ERA.id - Aksi demonstrasi menolak omnibus law Undang-Undang Cipta Kerja diwarnai aksi bakar ban oleh mahasiswa. Bukan kali ini saja aksi demonstrasi diwarnai aksi bakar ban. Kenapa aksi demo khususnya demo mahasiswa selalu diwarnai aksi bakar ban?
Nampaknya, aksi mahasiswa tanpa bakar ban bagaikan sayur tanpa garam. Belum diketahui sejak kapan 'tradisi' bakar ban dalam aksi demonstrasi dimulai. Namun, ada beberapa alasan kenapa mahasiswa hampir selalu bakar ban saat demo dan berorasi.
Dengan membakar ban mahasiswa menunjukkan bentuk perlawanan kepada penguasa. Nyala api dan asap tebal yang mengepul disebut akan berdampak kepada psikologis pendemo," jelas Ketua HMI Sumatera Utara, Alwi Hasbi Silalahi, kepada ERA.id, Selasa (20/10/2020).
Selain itu, nyala api dan kepulan asap hitam yang pekat bisa memberikan semangat kepada para pendemo. Nilai ekonomis juga menjadi pertimbangan mahasiswa membakar ban.
"Menggunakan ban bekas, karena mudah didapat dan cepat terbakar,” kata Hasbi.
Untuk mendapatkan ban bekas, mahasiswa dengan mudah bisa peroleh dari bengkel-bengkel dan sangat mudah diperoleh.
Hari ini, aksi massa tolak omnibus law Undang-Undang Cipta Kerja diwarnai aksi bakar ban. Mahasiwa membakar ban sambil berorasi. Mereka membawa sejumlah poster dan bendera BEM SI. Mereka juga memakai almamater identitas masing-masing kampus asalnya.

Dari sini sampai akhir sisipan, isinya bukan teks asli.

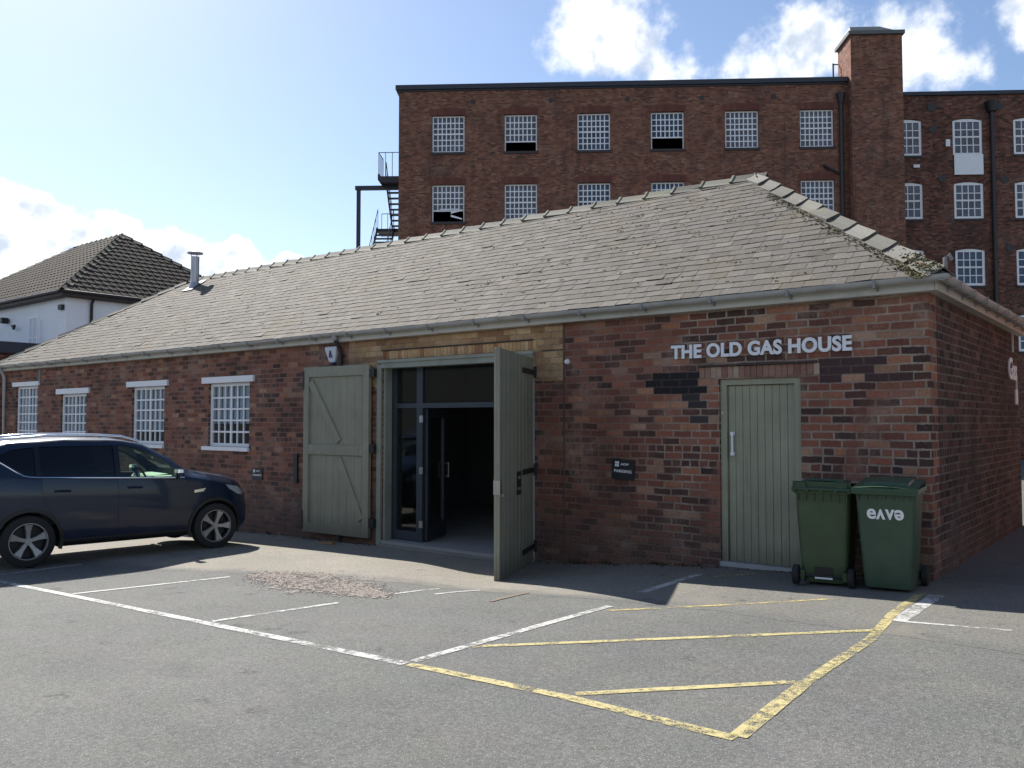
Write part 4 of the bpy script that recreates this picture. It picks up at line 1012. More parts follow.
# glass panels
def side_panel(poly, sgn, off, nx=10, nz=6, th=.008):
    """grid over polygon bbox clipped to polygon, following the body side"""
    bm = bmesh.new(); x0 = min(p[0] for p in poly); x1 = max(p[0] for p in poly); z0 = min(p[1] for p in poly); z1 = max(p[1] for p in poly)
    g = [[bm.verts.new((x0 + (x1 - x0) * i / nx, 0, z0 + (z1 - z0) * j / nz)) for j in range(nz + 1)] for i in range(nx + 1)]
    for i in range(nx):
        for j in range(nz): bm.faces.new((g[i][j], g[i + 1][j], g[i + 1][j + 1], g[i][j + 1]))
    area = sum(poly[k][0] * poly[(k + 1) % len(poly)][1] - poly[(k + 1) % len(poly)][0] * poly[k][1] for k in range(len(poly)))
    for k in range(len(poly)):
        p, q = poly[k], poly[(k + 1) % len(poly)]; d = Vector((q[0] - p[0], 0, q[1] - p[1])).normalized(); nn = Vector((d.z, 0, -d.x)) * (1 if area > 0 else -1)
        bmesh.ops.bisect_plane(bm, geom=list(bm.verts) + list(bm.edges) + list(bm.faces), plane_co=(p[0], 0, p[1]), plane_no=nn, clear_outer=True)
    for v in bm.verts: v.co.y = sgn * (Yside(v.co.x, v.co.z) + off)
    bmesh.ops.recalc_face_normals(bm, faces=bm.faces)
    r = bmesh.ops.extrude_face_region(bm, geom=list(bm.faces))
    for v in r['geom']:
        if isinstance(v, bmesh.types.BMVert): v.co.y -= sgn * th
    bmesh.ops.recalc_face_normals(bm, faces=bm.faces)
    me = bpy.data.meshes.new('panel'); bm.to_mesh(me); bm.free(); me.polygons.foreach_set('use_smooth', [True] * len(me.polygons)); me.set_sharp_from_angle(angle=R(40)); return me
for s in (-1, 1):
    for k, poly in enumerate(SIDE): mobj('side_window', side_panel(poly, s, -.012), M_tint if k < 2 else M_carglass, CAR)
    for poly in ([(-1.225, 1.63), (-1.155, 1.635), (-1.155, 1.23), (-1.225, 1.235)], [(-.155, 1.635), (-.075, 1.634), (-.075, 1.185), (-.155, 1.19)]): mobj('pillar_trim', side_panel(poly, s, .003, 2, 6, .006), M_gloss, CAR)
    # doors (follow the body, a gap all round)
    RD = [(-1.14, 1.20), (-.13, 1.15), (-.13, .36), (-.78, .36), (-1.14, .92)]
    FD = [(-.115, 1.15), (.90, 1.10), (.96, .85), (.93, .55), (.84, .36), (-.115, .36)]
    for nm, poly in (('rear_door', RD), ('front_door', FD)):
        d_ = mobj(nm, side_panel(poly, s, .006, 14, 10, .014), M_car, CAR)
        hx = -.98 if nm == 'rear_door' else .02; hz = 1.02
        m = MB(); m.tube([(hx, s * (Yside(hx, hz) + .005), hz), (hx + .03, s * (Yside(hx, hz) + .035), hz + .005), (hx + .17, s * (Yside(hx, hz) + .035), hz), (hx + .20, s * (Yside(hx, hz) + .005), hz - .005)], .016, 8); m.build('handle', M_car, d_, smooth=40)
    # chrome belt strip
    m = MB(); pts = [(-1.70, 1.47), (-1.52, 1.34), (-1.38, 1.245), (-1.30, 1.225), (-1.15, 1.213), (-.6, 1.19), (0, 1.165), (.5, 1.145), (.88, 1.128)]
    m.tube([(x, s * (Yside(x, z) + .006), z) for x, z in pts], .011, 6); m.build('chrome_strip', M_chrome, CAR, smooth=60)
    # roof rail
    m = MB(); pts = [(-1.82, 1.645), (-1.6, 1.745), (-1.0, 1.79), (-.4, 1.79), (.0, 1.765), (.26, 1.69)]
    m.tube([(x, s * (itp(TW, x) - .02), z) for x, z in pts], .021, 8); m.build('roof_rail', M_chrome, CAR, smooth=60)
    # mirror
    m = MB(); m.loft([rrect(0, 0, .04, .07, .025, .02)] + [rrect(.01, 0, .055, .085, .03, .06), rrect(.015, 0, .045, .075, .03, .125)]); T = Matrix.Translation((.74, s * 1.0, 1.14)); m.v = [tuple(T @ Vector(v)) for v in m.v]
    m.tube([(.76, s * .85, 1.13), (.76, s * .97, 1.16)], .025, 6); m.build('wing_mirror', M_car, CAR, smooth=50)
    m = MB(); m.loft([rrect(.752, s * 1.0, .058, .088, .03, 1.215), rrect(.754, s * 1.0, .054, .082, .03, 1.262)]); m.build('mirror_trim', M_chrome, CAR)
    # headlight, tail light, side vent, cladding
    m = side_panel([(1.56, .99), (1.80, .95), (1.97, .85), (1.94, .80), (1.78, .83), (1.62, .92)], s, .006, 10, 6); mobj('headlight', m, M_amber, CAR)
    m = side_panel([(-2.12, 1.20), (-1.93, 1.24), (-1.90, 1.05), (-2.15, .88)], s, .006, 6, 6); mobj('tail_light', m, M_red, CAR)
    m = MB(); pz = [(1.03, .93), (1.22, .955), (1.18, .905), (1.03, .89)]; mobj('side_vent', side_panel(pz, s, .008, 4, 3), M_chrome, CAR)
    mobj('sill_cladding', side_panel([(-.90, .345), (.98, .345), (.98, .255), (-.90, .255)], s, .012, 12, 4, .02), M_plastic, CAR)
    for wx in (RX, FXW):
        m = MB(); rings = []
        for k in range(25):
            a = R(-18 + 216 * k / 24); ca, sa = math.cos(a), math.sin(a)
            rr = []
            for (r, o_) in ((.402, .012), (.45, .012), (.45, -.02), (.402, -.02)):
                px, pz_ = wx + r * ca, .35 + r * sa; rr.append((px, s * (Yside(min(1.95, max(-2.1, px)), max(.30, pz_)) + o_), pz_))
            rings.append(rr)
        m.loft(rings); m.build('arch_cladding', M_plastic, CAR, smooth=40)
        # wheel
        yc = s * .80
        m = MB(); rings = []
        for (dy, r) in ((-.11, .25), (-.112, .30), (-.10, .34), (-.08, .353), (.08, .353), (.10, .34), (.112, .30), (.11, .25), (.06, .245), (-.06, .245)):
            rings.append([(wx + r * math.cos(a), yc + s * dy, .354 + r * math.sin(a)) for a in [2 * math.pi * k / 40 for k in range(40)]])
        rings.append(rings[0]); m.loft(rings, cap=False); wh = m.build('wheel', M_rubber, CAR, smooth=40)
        m = MB(); m.loft([[(wx + r * math.cos(a), yc + s * dy, .354 + r * math.sin(a)) for a in [2 * math.pi * k / 40 for k in range(40)]] for (dy, r) in ((.100, .262), (.108, .258), (.108, .240), (.06, .232), (-.03, .225), (-.03, .02))], cap=False)
        nrim = len(m.f); 
        for k in range(len(m.f)): m.mi[k] = 1 if k >= 40 * 3 else 0
        ph = R(90 if wx == RX else 70)
        for k in range(5):
            a = ph + 2 * math.pi * k / 5; ca, sa = math.cos(a), math.sin(a)
            def P3(r, t, dy): return (wx + r * ca - t * sa, yc + s * dy, .354 + r * sa + t * ca)
            m.loft([[P3(.03, -.030, .05), P3(.03, .030, .05), P3(.03, .022, .085), P3(.03, -.022, .085)], [P3(.13, -.036, .055), P3(.13, .036, .055), P3(.13, .026, .09), P3(.13, -.026, .09)], [P3(.225, -.062, .06), P3(.225, .062, .06), P3(.23, .05, .102), P3(.23, -.05, .102)]])
        m.tube([(wx, yc + s * .05, .354), (wx, yc + s * .098, .354)], [.055, .045], 20)
        m.build('rim', [M_alloy, M_plastic], wh, smooth=35)
# windscreen glass, interior
m = MB(); m.prism([(.36, -.59, 1.605), (1.0, -.66, 1.215), (1.0, .66, 1.215), (.36, .59, 1.605)], (.008, 0, .012)); m.build('windscreen', M_carglass, CAR)
for (sx, sy) in ((-.02, .37), (-.02, -.37), (-.95, .37), (-.95, -.37)):
    m = MB(); m.loft([rrect(sx + .1, sy, .24, .24, .06, .53), rrect(sx + .1, sy, .25, .25, .06, .72)])
    m.loft([rrect(sx - .16, sy, .08, .22, .05, .70), rrect(sx - .26, sy, .07, .23, .05, 1.1), rrect(sx - .33, sy, .05, .17, .04, 1.32)])
    m.loft([rrect(sx - .35, sy, .045, .12, .04, 1.36), rrect(sx - .37, sy, .04, .12, .035, 1.52)])
    m.build('seat', M_carseat, CAR, smooth=40)
m = MB(); m.prism([(.52, -.76, .55), (.52, -.76, 1.03), (.66, -.76, 1.11), (.90, -.72, 1.12), (.95, -.76, .55)], (0, 1.56, 0)); m.build('dashboard', M_carint, CAR)
m = MB(); cx_, cz_ = .42, 1.10; rings = []
for k in range(24):
    a = 2 * math.pi * k / 24; c = Vector((cx_ - .06 * math.sin(a) * 1.2, -.37 + .19 * math.cos(a), cz_ + .17 * math.sin(a)))
    rings.append(c)
m.tube(rings + [rings[0], rings[1]], .016, 6); m.tube([(cx_, -.55, cz_), (cx_, -.19, cz_)], .02, 6); m.tube([(cx_, -.37, cz_), (.58, -.37, 1.0)], .03, 6); m.build('steering_wheel', M_carint, CAR, smooth=50)
m = MB(); m.box((.52, -.70, 1.112), (.86, -.46, 1.15)); m.prism([(.54, -.40, 1.112), (.85, -.40, 1.125), (.80, -.40, 1.17), (.58, -.40, 1.15)], (0, .9, 0)); m.build('papers', M_paper, CAR)
m = MB(); m.box((2.06, -.25, .46), (2.125, .25, .57)); m.build('number_plate', M_letter, CAR)
m = MB(); m.loft([[(2.0, y, z) for (y, z) in ((-.6, .66), (.6, .66), (.55, .82), (-.55, .82))], [(2.105, y, z) for (y, z) in ((-.42, .66), (.42, .66), (.40, .80), (-.40, .80))]]); m.build('grille', M_plastic, CAR)

# ------------------------------------------------------------------ mill
MA = math.atan2(.5824, .8129); MO = (-23.378, 22.574, 0)
MILL = empty('brick_mill', 'tall five-storey dark brick mill with rows of many-paned white windows behind the slate roof', 'building', MO, MA)
# local: x = u along front, y = into building, z up
mw = lambda u, v, w: (u, w, v)
cols = [-3.93 + 3.555 * k for k in range(6)]; rows = [16.60, 13.17, 9.74, 6.31]; WW, WH = 1.60, 1.84
us = sorted({-5.57, 16.12, *cols, *[c + WW for c in cols]}); vs = sorted({-1.5, 17.85, *rows, *[r - WH for r in rows]})
mb = MB(); wall_grid(mb, us, vs, lambda u, v: any(c < u < c + WW for c in cols) and any(r - WH < v < r for r in rows), mw, .45)
mb.box((-5.57, .45, -1.5), (-5.1, 12, 17.85)); mb.box((15.7, .45, -1.5), (16.12, 12, 17.85)); mb.box((-5.1, 11.55, -1.5), (15.7, 12, 17.85)); mb.build('wall', M_millbrick, MILL)
mb = MB(); mb.box((-5.72, -.15, 17.88), (16.10, 12.2, 18.10)); mb.box((-5.65, -.06, 17.80), (16.05, 0, 17.878)); mb.build('coping', M_coping, MILL)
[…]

"Perjuangan Tak Akan Mati oleh Tindakan Represif Aparat," tulis poster yang dibawa oleh massa.
Terlepas dari itu semua, satu hal yang pasti adalah, membakar ban memunculkan polusi sangat tinggi. Asap hitam pekat hasil pembakaran mengandung metal dan bahan kimia berbahaya yang akan mengotori udara dan bisa menyebabkan masalah kesehatan kronis.